Loot Boxes Will Be Investigated by FTC

Microtransactions and loot boxes are almost universally despised by the gaming community these days. Even so, most companies that take charge of popular multiplayer titles use them as a means of making the majority of their money. The morality and ethics behind this are choppy, especially when players run into paywalls, pay-to-win, and random-chance loot boxes, especially when all of these appear in the context of a game that already costs money. However, the days of random loot boxes may be numbered in the United States; the Federal Trade Commission (FTC) has promised a thorough investigation of the practice that could potentially outlaw them from the entire industry.

The question remains: are there grounds for banning loot boxes nationally? I say, “absolutely,” but perhaps not in the way a lot of people think and perhaps not even in the way the FTC intends to investigate the situation. The argument floats around that loot boxes simply deceive the players into believing their chances of receiving something of significant value are higher than the truth. While studios and publishers certainly want you to believe that, the most this will probably advocate for are the chances being listed for each item or type of item the loot box could give you. China enacted a similar policy earlier this year which let the cats out of their bags for many games. The true way we may see a ban in the United States relates to a conversation from earlier this year involving the Entertainment Software Rating Board (ESRB).

It’s said that they considered (and still are considering) microtransactions and loot boxes effectively forcing a game into a mature rating. First of all, this would make the entire industry practically only for the ages of 17 and older. I doubt this will really go through, but the same premise could be used to wipe loot boxes clean off the state. The United States has strict gambling laws that prohibit people under the age of 18 from gambling; in some parts of the country, it even reaches 21. In other parts, certain types of sports gambling are banned altogether. Loot boxes closely resemble this idea of paying money for a chance at something possibly more valuable but usually less valuable.

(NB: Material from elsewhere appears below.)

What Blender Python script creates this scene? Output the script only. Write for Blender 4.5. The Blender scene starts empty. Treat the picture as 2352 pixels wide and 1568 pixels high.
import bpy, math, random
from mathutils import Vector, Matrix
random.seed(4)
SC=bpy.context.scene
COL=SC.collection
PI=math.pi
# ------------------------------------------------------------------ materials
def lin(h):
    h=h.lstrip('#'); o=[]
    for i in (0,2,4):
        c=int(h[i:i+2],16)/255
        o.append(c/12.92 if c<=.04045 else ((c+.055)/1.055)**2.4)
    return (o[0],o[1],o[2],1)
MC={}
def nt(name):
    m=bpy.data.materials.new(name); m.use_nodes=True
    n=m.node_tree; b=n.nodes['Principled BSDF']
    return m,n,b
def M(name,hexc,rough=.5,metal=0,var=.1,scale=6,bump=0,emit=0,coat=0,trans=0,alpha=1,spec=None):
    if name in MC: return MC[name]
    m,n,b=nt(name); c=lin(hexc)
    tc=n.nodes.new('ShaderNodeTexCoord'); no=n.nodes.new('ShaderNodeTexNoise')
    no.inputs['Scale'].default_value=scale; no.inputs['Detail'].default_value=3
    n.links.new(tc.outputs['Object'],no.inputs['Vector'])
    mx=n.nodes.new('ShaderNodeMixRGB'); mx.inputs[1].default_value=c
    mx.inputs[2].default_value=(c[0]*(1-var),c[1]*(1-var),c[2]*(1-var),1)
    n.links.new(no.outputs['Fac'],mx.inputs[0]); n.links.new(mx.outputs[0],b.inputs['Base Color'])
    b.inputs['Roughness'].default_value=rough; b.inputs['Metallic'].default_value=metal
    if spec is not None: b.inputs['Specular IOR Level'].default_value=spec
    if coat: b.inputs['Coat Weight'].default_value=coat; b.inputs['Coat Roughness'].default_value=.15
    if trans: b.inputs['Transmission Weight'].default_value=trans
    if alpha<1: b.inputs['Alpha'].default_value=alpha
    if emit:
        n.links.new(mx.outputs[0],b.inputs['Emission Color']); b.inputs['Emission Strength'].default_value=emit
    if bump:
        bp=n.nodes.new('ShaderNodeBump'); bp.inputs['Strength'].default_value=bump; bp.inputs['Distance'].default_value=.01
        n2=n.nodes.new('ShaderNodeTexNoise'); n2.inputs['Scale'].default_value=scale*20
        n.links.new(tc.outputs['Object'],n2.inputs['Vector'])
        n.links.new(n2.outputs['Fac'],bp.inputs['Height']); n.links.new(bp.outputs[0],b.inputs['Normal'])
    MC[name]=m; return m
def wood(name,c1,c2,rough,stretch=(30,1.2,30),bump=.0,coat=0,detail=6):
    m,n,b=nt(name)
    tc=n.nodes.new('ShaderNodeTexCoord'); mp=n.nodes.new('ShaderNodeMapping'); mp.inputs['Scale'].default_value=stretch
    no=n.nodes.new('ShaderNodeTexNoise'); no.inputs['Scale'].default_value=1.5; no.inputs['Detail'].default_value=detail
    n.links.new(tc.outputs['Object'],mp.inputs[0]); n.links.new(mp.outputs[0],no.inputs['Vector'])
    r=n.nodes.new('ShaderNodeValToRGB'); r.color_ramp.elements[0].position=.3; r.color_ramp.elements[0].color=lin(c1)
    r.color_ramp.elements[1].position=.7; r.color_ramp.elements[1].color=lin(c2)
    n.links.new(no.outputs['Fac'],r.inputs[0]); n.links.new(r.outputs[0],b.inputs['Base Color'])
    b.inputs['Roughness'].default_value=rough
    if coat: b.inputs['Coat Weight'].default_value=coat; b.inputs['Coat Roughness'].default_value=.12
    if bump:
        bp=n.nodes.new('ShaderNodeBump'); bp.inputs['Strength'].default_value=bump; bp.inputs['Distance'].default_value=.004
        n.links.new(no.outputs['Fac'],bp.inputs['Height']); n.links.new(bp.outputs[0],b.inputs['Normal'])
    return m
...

Loot boxes arguably expose children and teenagers to gambling earlier than U.S. law intends. The FTC could decide that the mainstream appeal of video games – especially games like Fortnite – is unstoppable and that the most effective way to keep children from loot boxes is to disallow them. However, the beforementioned consideration by the ESRB could still serve as another option.

There are also questions surrounding what the industry will do in the event that loot boxes go away. Let the speculation begin! While loot boxes certainly get into some legal issues, microtransactions are here to stay, so companies will have that to bank on. However, I could see an evolution of the loot box coming out of this. This biggest issue is within the unknown chances and how they relate to kids. It will be interesting to see how the industry handles this.